*Goal of the exercise:*
Each line that holds the word "this" is to be identified and copied.

*Records for the exercise:*
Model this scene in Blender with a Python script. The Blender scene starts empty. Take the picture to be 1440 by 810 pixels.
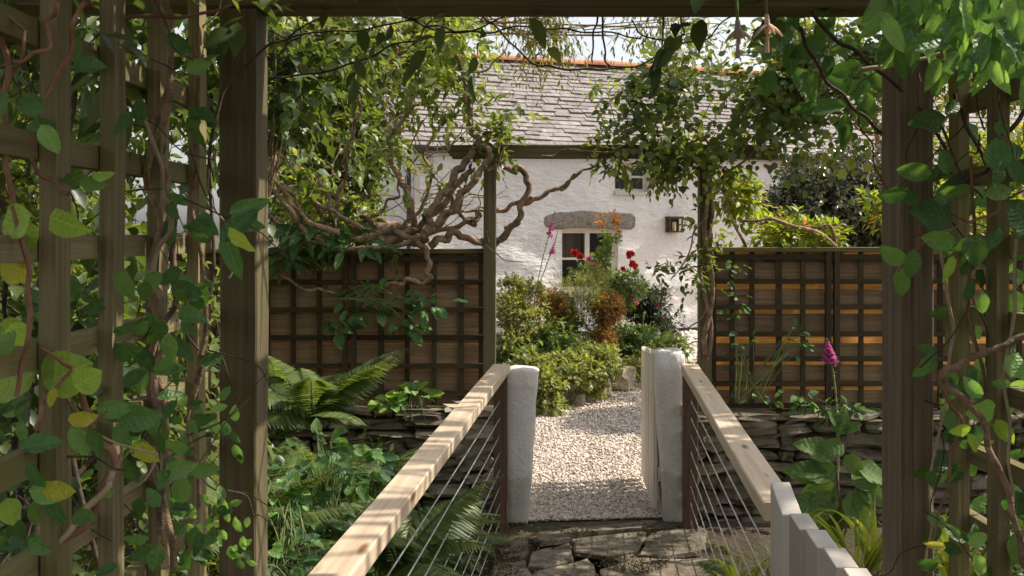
==
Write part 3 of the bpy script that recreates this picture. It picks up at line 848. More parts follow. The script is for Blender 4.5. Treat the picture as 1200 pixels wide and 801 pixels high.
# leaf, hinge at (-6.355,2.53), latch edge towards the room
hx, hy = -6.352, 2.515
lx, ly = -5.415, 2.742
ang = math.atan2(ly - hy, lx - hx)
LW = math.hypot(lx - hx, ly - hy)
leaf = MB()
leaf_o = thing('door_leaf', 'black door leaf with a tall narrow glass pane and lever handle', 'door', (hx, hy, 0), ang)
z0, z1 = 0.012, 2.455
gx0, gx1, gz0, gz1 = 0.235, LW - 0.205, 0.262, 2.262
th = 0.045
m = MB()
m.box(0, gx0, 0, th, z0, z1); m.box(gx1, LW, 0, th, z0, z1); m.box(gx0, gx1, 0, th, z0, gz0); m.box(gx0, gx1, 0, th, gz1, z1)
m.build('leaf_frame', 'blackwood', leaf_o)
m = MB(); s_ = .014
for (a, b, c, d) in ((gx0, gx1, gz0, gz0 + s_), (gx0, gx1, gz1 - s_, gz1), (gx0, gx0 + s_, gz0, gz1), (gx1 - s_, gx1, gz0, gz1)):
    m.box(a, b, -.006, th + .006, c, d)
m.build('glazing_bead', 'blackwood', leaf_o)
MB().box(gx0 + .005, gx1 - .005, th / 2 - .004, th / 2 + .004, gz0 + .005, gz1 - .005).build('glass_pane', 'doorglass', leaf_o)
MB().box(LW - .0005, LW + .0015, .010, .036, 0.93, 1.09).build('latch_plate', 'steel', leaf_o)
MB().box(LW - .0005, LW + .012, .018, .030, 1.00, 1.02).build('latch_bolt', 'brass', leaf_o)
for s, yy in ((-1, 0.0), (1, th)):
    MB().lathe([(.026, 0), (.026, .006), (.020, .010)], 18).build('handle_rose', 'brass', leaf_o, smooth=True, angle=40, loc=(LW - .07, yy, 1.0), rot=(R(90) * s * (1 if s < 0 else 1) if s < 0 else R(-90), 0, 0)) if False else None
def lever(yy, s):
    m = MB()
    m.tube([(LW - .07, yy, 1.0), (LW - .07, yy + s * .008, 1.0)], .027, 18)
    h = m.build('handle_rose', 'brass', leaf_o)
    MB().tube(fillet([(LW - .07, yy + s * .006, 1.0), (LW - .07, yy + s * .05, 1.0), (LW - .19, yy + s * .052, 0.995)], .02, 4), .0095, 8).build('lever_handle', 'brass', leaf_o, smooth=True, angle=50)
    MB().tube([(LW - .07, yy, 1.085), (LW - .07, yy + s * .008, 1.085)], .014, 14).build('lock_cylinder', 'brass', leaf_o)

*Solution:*
Model this scene in Blender with a Python script. The Blender scene starts empty. Take the picture to be 1440 by 810 pixels.
Write part 3 of the bpy script that recreates this picture. It picks up at line 848. More parts follow. The script is for Blender 4.5. Treat the picture as 1200 pixels wide and 801 pixels high.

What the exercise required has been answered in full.